The when the lid of the phonograph is raised, you can see the wooden horn on the interior of the cabinet.  The sound is amplified by the sound box (the round thing with a needle that rides on the record).  The sound box creates pressure waves that travel through the hollow tone arm and into the horn you see here. The tone arm and horn act like a megaphone to amplify the sound.  This small machine puts out very loud volume!  The spring-driven motor has been removed for service.  It would normally hang down into the horn.  Later Victrola IVs had a cast iron horn inside the cabinet.
This view shows the sound box tilted down to play a record.  The tone arm (a.k.a. "taper tube") rides on a curved square casting that is bolted to the cabinet.  The casting directs the sound down to the horn in the cabinet.  The crank on my machine is similar to those provided on outside horn Victor phonographs.  It is round and has an elegant taper to it.  Earlier versions of this machine had a flat crank and later versions had a plain round, un-tapered crank.  The little knob on the top corner is the speed control knob.  It adjusts a friction leather on the speed governor in the motor.
A close up view of the Exhibition sound box shows the disposable needle resting on the record.  These needles are intended to only be used for one play.  They are chucked into the sound box using the thumb screw at its base.
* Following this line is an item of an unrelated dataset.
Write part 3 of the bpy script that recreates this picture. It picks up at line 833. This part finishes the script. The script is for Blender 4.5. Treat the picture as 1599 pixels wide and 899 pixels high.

When chucked in, the needle pivots on a fulcrum at the base of the soundbox in response to the lateral zig-zags in the record grooves.  The other end of the fulcrum has a needle bar which extends up to the center of a mica diaphragm where it is attached by a small screw.  Small movements of the needle are translated into large movements of the needle bar via the fulcrum.  The needle bar vibrates the mica diaphragm and this creates sound pressure waves.  Simple and very effective.
Like most of its bigger cousins, volume control is achieved by opening doors on the front of the phonograph cabinet.  A decorative wooden grill hides the horn inside, but allows the sound to come out.  Even with the doors closed, this phonograph pumps out the volume!  The little lever sticking out from under the turntable is the brake.  This brake is used to start and stop the turntable.
My Victrola IV has this interesting motor diagram pasted on the bottom.  It still gives helpful information on how to lubricate the motor.  I use 3-in-1 oil to lube bearings and the governor friction leather.  I use A+D Ointment (available in drug stores) to lubricate the gears.  The ointment is better than vaseline because it tends to last much longer.  This is an early motor and the crank comes out of the cabinet towards the front.  Later models had a different motor design where the crank was moved closer towards the back of the cabinet.  There are several different variations on turntable and speed control knob placement as well.